The Price For Privacy

Privacy has been a growing concern for everyone online. A recent Pew Research study found that 93% of the adults they surveyed said that being in control of who can get information about them is important.

However, most companies sell user data to third parties, who then use that data to create targeted ads. Although companies disclose that they engage in this practice in their privacy policies, most users are unaware of what specific groups have access to their information.

One remedy that companies may start using is the pay for privacy model. Since companies are paid by third parties for this data, the pay for privacy model would reimburse a company for the approximate difference if the company didn’t sell the consumer’s data. Consumers would instead pay a subscription fee for websites to ensure that companies won’t sell their information.

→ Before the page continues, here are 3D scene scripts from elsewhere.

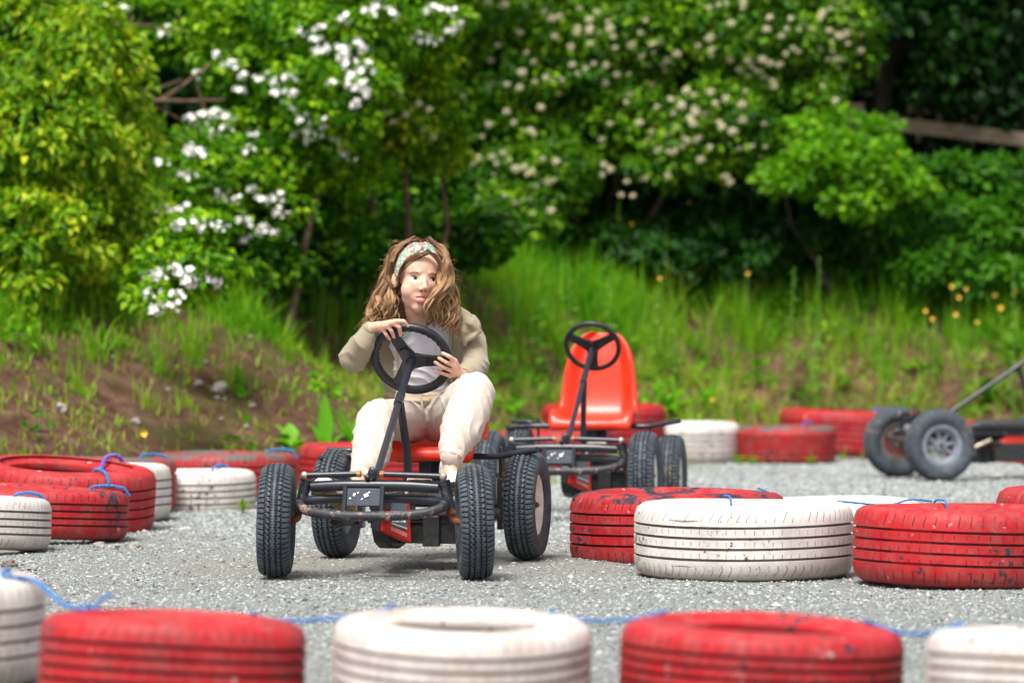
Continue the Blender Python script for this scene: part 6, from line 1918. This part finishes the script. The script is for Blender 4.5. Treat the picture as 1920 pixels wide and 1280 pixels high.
def snap(p, lift=.004):
    """keep a hair point outside the head and the clothes"""
    o = Vector((0, 0, CAMZ)) - base; d = (p - base - o); L = d.length; d.normalize()
    h = bt.ray_cast(o + d * 14, d)
    if h[0] is not None:
        hl_ = (h[0] - o).length
        if L > hl_ - lift and L < hl_ + .06: return base + o + d * (hl_ - lift)
    return p
def lock(T2, s, nh, rad, wave, tint, front=False, jitter=.006, t_end=1.0):
    P = [a.lerp(b_, s) + Vector((hr_rng.gauss(0, jitter), hr_rng.gauss(0, jitter * 1.5), hr_rng.gauss(0, jitter))) for a, b_ in zip(*T2)]
    q = catmull(P, 6)
    if t_end < 1: q = q[:max(8, int(len(q) * t_end))]
    ph = s * 5 + hr_rng.gauss(0, .7); fr = hr_rng.uniform(.30, .44); ph2 = s * 4 + hr_rng.gauss(0, 1.0)
    m_ = len(q); c = []
    for i, p in enumerate(q):
        k = i / (m_ - 1); am = wave * ss((k - .22) / .5)
        am = float(am)
        c.append(p + Vector((math.sin(i * fr + ph) * am, math.cos(i * fr + ph2) * am * .8, math.sin(i * fr * .5 + ph2) * am * .2)))
    for h_ in range(nh):
        a0 = hr_rng.uniform(0, 6.28); rr = rad * math.sqrt(hr_rng.uniform(0, 1)); tw = hr_rng.uniform(-.12, .12)
        tt = tint + hr_rng.gauss(0, .10); off = hr_rng.uniform(-1, 1)
        S = []
        for i, p in enumerate(c):
            k = i / (m_ - 1); e = rr * (.55 + 1.0 * math.sin(math.pi * min(1, k * 1.1))) * (1 - .55 * k)
            a = a0 + i * tw
            S.append(snap(p + Vector((math.cos(a) * e, math.sin(a) * e * .8, 0)), .003 + rr * .3))
        strand(S, hr_rng.uniform(.0004, .0008), max(0, tt - .28), min(1, tt + .30))
for k in range(80): lock(TL, hr_rng.random() ** .9, 26, .0075, hr_rng.uniform(.009, .019), hr_rng.uniform(.12, .95), t_end=hr_rng.uniform(.82, 1))
for k in range(90): lock(TRr, hr_rng.random() ** 1.0, 26, .0075, hr_rng.uniform(.009, .019), hr_rng.uniform(.12, 1.0), t_end=hr_rng.uniform(.85, 1))
# hair drawn back from the forehead, under the band
FL = (template([(804, 476, -.088), (786, 482, -.088), (765, 494, -.072), (752, 510, -.048), (745, 528, -.02)]), template([(803, 471, -.085), (782, 475, -.085), (762, 488, -.07), (750, 504, -.045), (743, 522, -.015)]))
FR = (template([(804, 476, -.088), (814, 482, -.085), (822, 492, -.075), (826, 505, -.065), (828, 520, -.06)]), template([(804, 471, -.085), (815, 476, -.083), (824, 487, -.074), (829, 499, -.065), (831, 515, -.055)]))
for k in range(26): lock(FL, hr_rng.random(), 12, .0045, .001, hr_rng.uniform(.28, .5), jitter=.002)
for k in range(20): lock(FR, hr_rng.random(), 12, .0045, .001, hr_rng.uniform(.28, .5), jitter=.002)
# hair over the crown
for k in range(90):
    a = hr_rng.uniform(-1.5, 1.5); P = []
    y_ = hr_rng.uniform(-.085, .000)
    for j in range(6):
        al = math.copysign(abs(.05 + (1.45) * j / 5), a)
        rr = 1.0 + .02 * hr_rng.random()
        P.append(hd(.088 * math.sin(al) * rr, y_ * (1) + .0, .040 + .086 * math.cos(al) * rr * math.sqrt(max(.15, 1 - (y_ / .115) ** 2))))
    lock((P, P), 0, 10, .006, .002, hr_rng.uniform(.25, .5), jitter=.002)
nmain = len(SF)
# flyaways
for k in range(620):
    side = hr_rng.choice((TL, TRr)); i = hr_rng.randint(0, 5)
    p = side[1][i].lerp(side[1][i + 1], hr_rng.random()) if hr_rng.random() < .75 else hd(hr_rng.uniform(-.08, .08), hr_rng.uniform(-.08, .03), .112)
    outd = (p - hd(0, -.02, -.03)).normalized()
    L = hr_rng.uniform(.015, .055) * (.5 if p.z > hd(0, 0, .10).z else 1); cu = hr_rng.uniform(-1.6, 1.6); u = Vector((hr_rng.gauss(0, 1), hr_rng.gauss(0, .6), hr_rng.gauss(0, 1))).normalized()
    S = []
    for j in range(9):
        t = j / 8
        S.append(p + outd * (L * t * (1 - .35 * t)) + u * L * (.55 * math.sin(t * 2.6 * cu)) * t - Vector((0, 0, .4 * L * t * t)))
    strand(S, .00032, .5, .9)
SVn = np.array([tuple(p - base) for p in SV])
me = np_mesh("hair_strands", SVn, np.array(SF), True, {"tint": np.array(ST)})
link("hair_strands", me, M['hair'], person)
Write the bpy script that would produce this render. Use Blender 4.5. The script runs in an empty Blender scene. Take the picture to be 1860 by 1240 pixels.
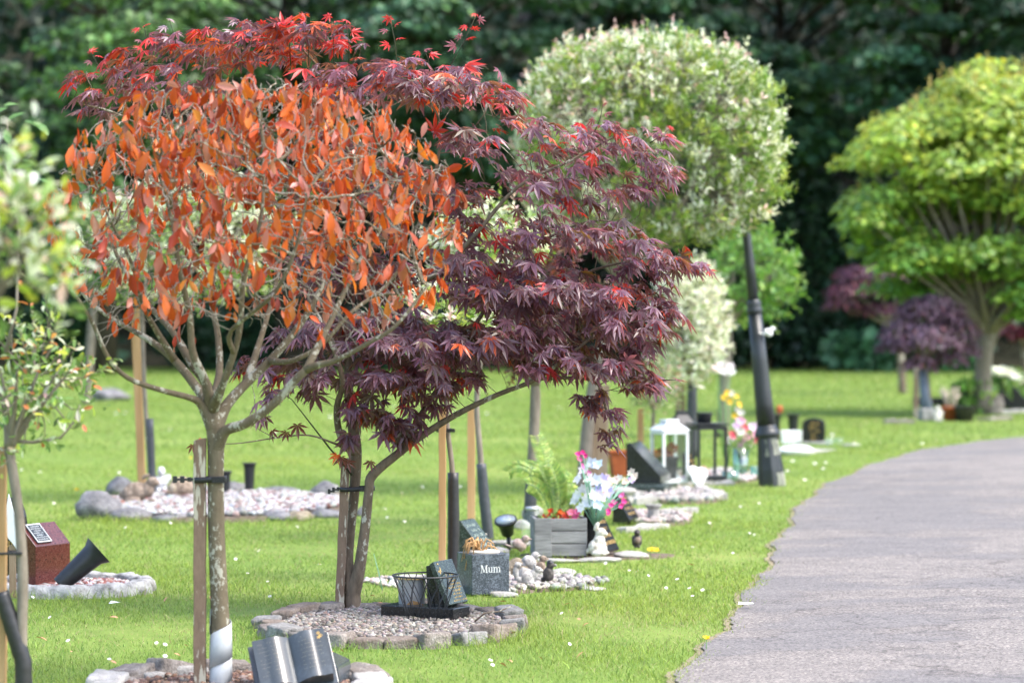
import bpy, bmesh, math, random
import numpy as np
from mathutils import Vector, Matrix, Euler

random.seed(7)
rng = np.random.default_rng(7)
SC = bpy.context.scene
COL = SC.collection
R = math.radians
PI = math.pi

# ------------------------------------------------------------------ camera
F, H, CX, CY = 5167.0, 1.2, 930.0, 620.0          # focal length in photo pixels, eye height
A = math.atan(40.0 / F)


def ray(px, py):
    u, v = (px - CX) / F, (CY - py) / F
    return Vector((u, math.cos(A) + v * math.sin(A), -math.sin(A) + v * math.cos(A)))


def G(px, py, z=0.0):
    d = ray(px, py)
    t = (z - H) / d.z
    return Vector((0, 0, H)) + d * t


def P(px, py, Y):
    d = ray(px, py)
    return Vector((0, 0, H)) + d * (Y / d.y)


cam_d = bpy.data.cameras.new("camera")
cam = bpy.data.objects.new("camera", cam_d)
COL.objects.link(cam)
cam.location = (0, 0, H)
cam.rotation_euler = (PI / 2 - A, 0, 0)
cam_d.sensor_fit = 'HORIZONTAL'
cam_d.sensor_width = 36
cam_d.lens = 100
cam_d.clip_start = 0.1
cam_d.clip_end = 600
cam_d.dof.use_dof = True
cam_d.dof.focus_distance = 10.9
cam_d.dof.aperture_fstop = 2.9
cam_d.dof.aperture_blades = 9
SC.camera = cam


# ------------------------------------------------------------------ tagging
def tag(o, label=None, cat=None, group=None, kind=None):
    if label: o['label'] = label
    if cat: o['category'] = cat
    if group: o['group'] = group
    if kind: o['kind'] = kind
    return o


def thing(name, label, cat, loc=(0, 0, 0), rz=0.0, group=None):
    o = bpy.data.objects.new(name, None)
    o.empty_display_size = 0.05
    COL.objects.link(o)
    o.location = loc
    o.rotation_euler = (0, 0, rz)
    return tag(o, label, cat, group)


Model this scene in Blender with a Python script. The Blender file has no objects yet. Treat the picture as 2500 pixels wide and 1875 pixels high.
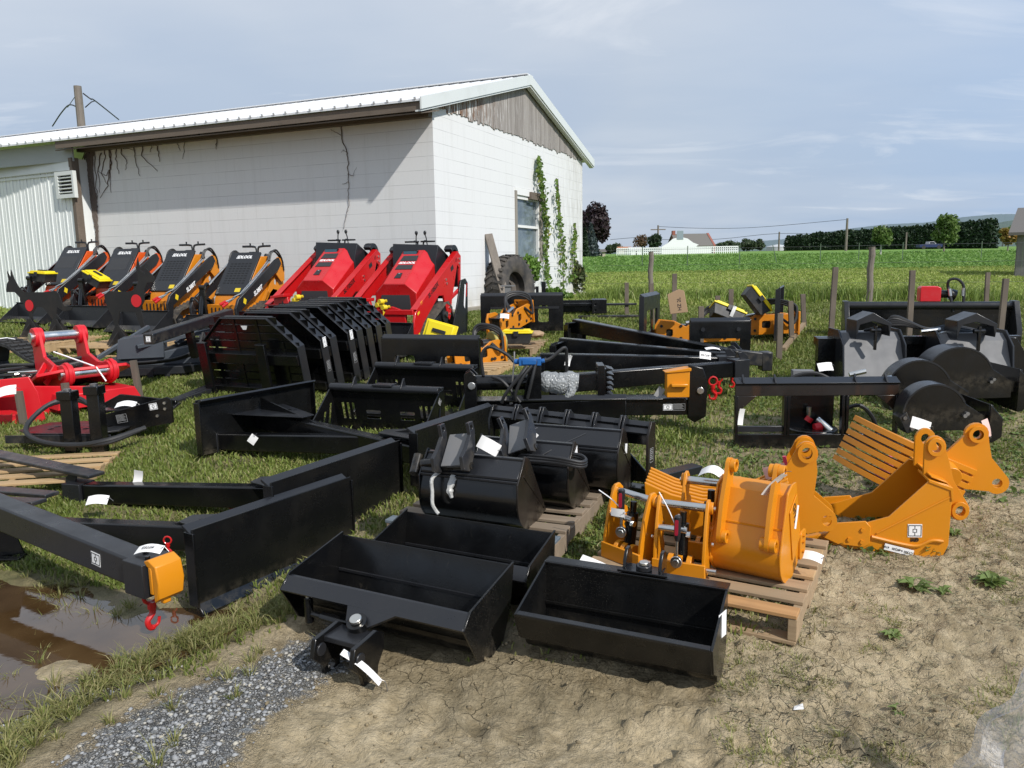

What Is Behavioral Targeting?

Many of the ads we see online today are placed through a technique called behavioral targeting. Advertisers work with companies to use technologies like clear gifs and cookies to track your web surfing behaviors online.  Chained Laptop

The data that is collected for behavioral targeting is not necessarily personally identifiable data such as your name or social security number. Instead, behavioral targeting focuses on data like the news articles you click on or the specific product you stare at while shopping on Amazon. The advertisers can then take this information and direct specific ads to you as an individual.

Would Paying for Privacy Work?

In early 2015, AT&T attempted to roll out a pay for privacy program with its high speed gigabit internet service. Users could either receive individually targeted ads or pay an extra $29 per month for a service with ads that don’t use behavioral targeting.

AT&T went under heavy criticism for this option, but it is not illegal. They make no promises that the number of ads would be reduced regardless of what choice consumers make. Moreover, to avoid liability of any state or federal privacy laws, AT&T’s website makes clear exactly what users are paying for if they choose to sign up for the premium option. AT&T continues to offer this option to their GigaPower subscribers.

Some consumers found a workaround through the use of other technologies like Virtual Private Networks. Others argue that as long as companies are transparent regarding their use of data, consumers are willing to make such exchanges for their data privacy.

In 2014, performance artist Risa Puno showed that people were willing to provide her with personal information like their social security number in exchange for a homemade cinnamon cookie.

Although many people have concerns over who has access to their private information, they may be more than willing to trade it for goods or services if presented the opportunity.

Should Companies Use the Pay for Privacy Model?

Pay for privacy models are new for social media websites, but exchanging your personal data for a benefit has been around for a long time. For example, grocery membership cards provide consumers a discount in exchange for personal information. In addition to the information you entered to sign up for the membership, grocery stores can also track and sell your purchase data to provide you with targeted ads at the checkout line.

When companies are earning additional revenue through the sale of consumer data (as well as the resulting targeted ads), pay for privacy may be the only solution companies are willing to try. With low subscription fees or an exchange of goods or services, consumers can agree to pay for their privacy now.

However, the slippery slope of pay for privacy is that privacy may become a luxury that can only be afforded by people who are able to pay. Consumers who are not able to afford an additional $29 per month charge to ensure their informational privacy may be stuck with directed advertisements and other intrusions into their privacy.